#### TASK DIRECTIONS:
Extract the lines from the start through the line that holds "cd.clip_start = 0.1; cd.clip_end = 3000", both included, omitting all images.
::: SOURCE DATA :::
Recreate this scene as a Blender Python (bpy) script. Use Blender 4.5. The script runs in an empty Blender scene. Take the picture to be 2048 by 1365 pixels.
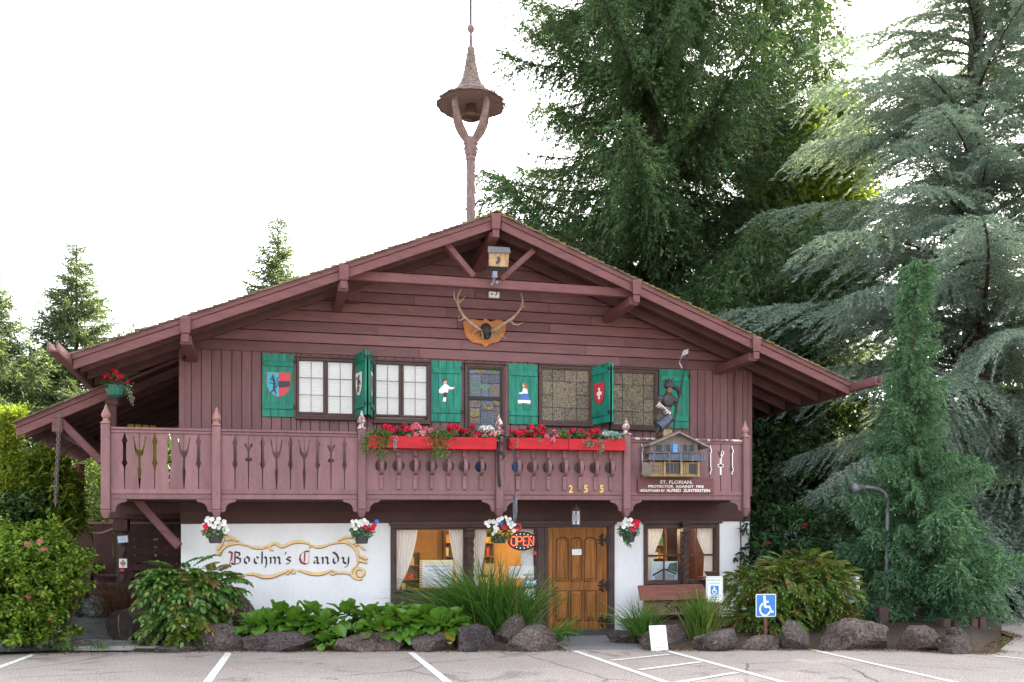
import bpy, bmesh, math, random
import numpy as np
from mathutils import Vector, Matrix, Euler, Quaternion

scene = bpy.context.scene
R = math.radians
# ------------------------------------------------------------------ camera, sky, sun, exposure
FPX, HY, CX, YAW, CAMD, CAMH = 1850.0, 1095.0, 1024.0, R(15), 17.0, 1.62
cd = bpy.data.cameras.new("camera"); cam = bpy.data.objects.new("camera", cd)
scene.collection.objects.link(cam); scene.camera = cam
cam.location = (0, -CAMD, CAMH); cam.rotation_euler = (R(90), 0, -YAW)
cd.sensor_width = 36; cd.lens = 36 * FPX / 2048; cd.shift_y = (HY - 682.5) / 2048
cd.clip_start = 0.1; cd.clip_end = 3000

SUN_EL, SUN_AZ = R(39), R(40)          # azimuth from +Y towards +X: the sun stands behind the house, to the right
world = bpy.data.worlds.new("World"); scene.world = world; world.use_nodes = True
wn, wl = world.node_tree.nodes, world.node_tree.links
bg = wn["Background"]
sky = wn.new("ShaderNodeTexSky"); sky.sky_type = 'NISHITA'; sky.sun_disc = False
sky.sun_elevation = SUN_EL; sky.sun_rotation = SUN_AZ
sky.air_density = 1.0; sky.dust_density = 4.0; sky.ozone_density = 1.0
hs = wn.new("ShaderNodeHueSaturation"); hs.inputs["Saturation"].default_value = 0.3
wl.new(sky.outputs[0], hs.inputs["Color"]); wl.new(hs.outputs[0], bg.inputs["Color"])
bg.inputs["Strength"].default_value = 0.15
sd = bpy.data.lights.new("sun", 'SUN'); sun = bpy.data.objects.new("sun", sd); scene.collection.objects.link(sun)
sd.energy = 4.5; sd.angle = R(0.6); sd.color = (1.0, 0.9, 0.74)
sdir = Vector((math.sin(SUN_AZ) * math.cos(SUN_EL), math.cos(SUN_AZ) * math.cos(SUN_EL), math.sin(SUN_EL)))
sun.rotation_euler = sdir.to_track_quat('Z', 'Y').to_euler(); sun.location = sdir * 60
vs = scene.view_settings
vs.view_transform = 'Standard'; vs.look = 'None'; vs.gamma = 1; vs.use_curve_mapping = False
vs.exposure = 2.65
scene.render.engine = 'CYCLES'
scene.cycles.max_bounces = 8; scene.cycles.transparent_max_bounces = 12
scene.cycles.use_denoising = True

# ------------------------------------------------------------------ helpers
SH, SHX = 0.0115, 4.0                   # the old house leans: everything on it rises slightly to the right
_c, _s = math.cos(YAW), math.sin(YAW)
def at(px, py, Y):
    """point (X, w) on the upright plane at Y, in house heights"""
    a = (px - CX) / FPX; b = (HY - py) / FPX
    t = (Y + CAMD) / (_c - a * _s); X = (a * _c + _s) * t
    return X, CAMH + b * t - SH * (X - SHX)
def gnd(px, py, z=0.0):
    t = (CAMH - z) * FPX / (py - HY); a = (px - CX) / FPX
    return (a * _c + _s) * t, (_c - a * _s) * t - CAMD
def far(px, py, Y):
    """true-height point on the upright plane at Y"""
    X, w = at(px, py, Y)
    return Vector((X, Y, w + SH * (X - SHX)))
def lift(p): return Vector((p[0], p[1], p[2] + SH * (p[0] - SHX)))

W = {}
def link(o): scene.collection.objects.link(o); return o
def props(o, label=None, cat=None, group=None, kind=None):
    for k, v in (("label", label), ("category", cat), ("group", group), ("kind", kind)):
        if v: o[k] = v
    return o
def thing(name, label, cat, loc=(0, 0, 0), group=None, kind=None):
    o = link(bpy.data.objects.new(name, None)); o.location = loc; o.empty_display_size = .2
    W[o] = Vector(loc)
    return props(o, label, cat, group, kind)
def addobj(name, me, parent=None, loc=None, rot=None, scl=None):
    o = link(bpy.data.objects.new(name, me))
    if parent is not None:
        o.parent = parent; W[o] = W[parent] + (Vector(loc) if loc is not None else Vector((0, 0, 0)))
    else:
        W[o] = Vector(loc) if loc is not None else Vector((0, 0, 0))
    if loc is not None: o.location = loc
    if rot is not None:
        if isinstance(rot, Quaternion): o.rotation_mode = 'QUATERNION'; o.rotation_quaternion = rot
        else: o.rotation_euler = rot
    if scl is not None: o.scale = (scl,) * 3 if isinstance(scl, (int, float)) else scl
    return o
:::
#### RESULT OF THE EXERCISE:
Recreate this scene as a Blender Python (bpy) script. Use Blender 4.5. The script runs in an empty Blender scene. Take the picture to be 2048 by 1365 pixels.
import bpy, bmesh, math, random
import numpy as np
from mathutils import Vector, Matrix, Euler, Quaternion

scene = bpy.context.scene
R = math.radians
# ------------------------------------------------------------------ camera, sky, sun, exposure
FPX, HY, CX, YAW, CAMD, CAMH = 1850.0, 1095.0, 1024.0, R(15), 17.0, 1.62
cd = bpy.data.cameras.new("camera"); cam = bpy.data.objects.new("camera", cd)
scene.collection.objects.link(cam); scene.camera = cam
cam.location = (0, -CAMD, CAMH); cam.rotation_euler = (R(90), 0, -YAW)
cd.sensor_width = 36; cd.lens = 36 * FPX / 2048; cd.shift_y = (HY - 682.5) / 2048
cd.clip_start = 0.1; cd.clip_end = 3000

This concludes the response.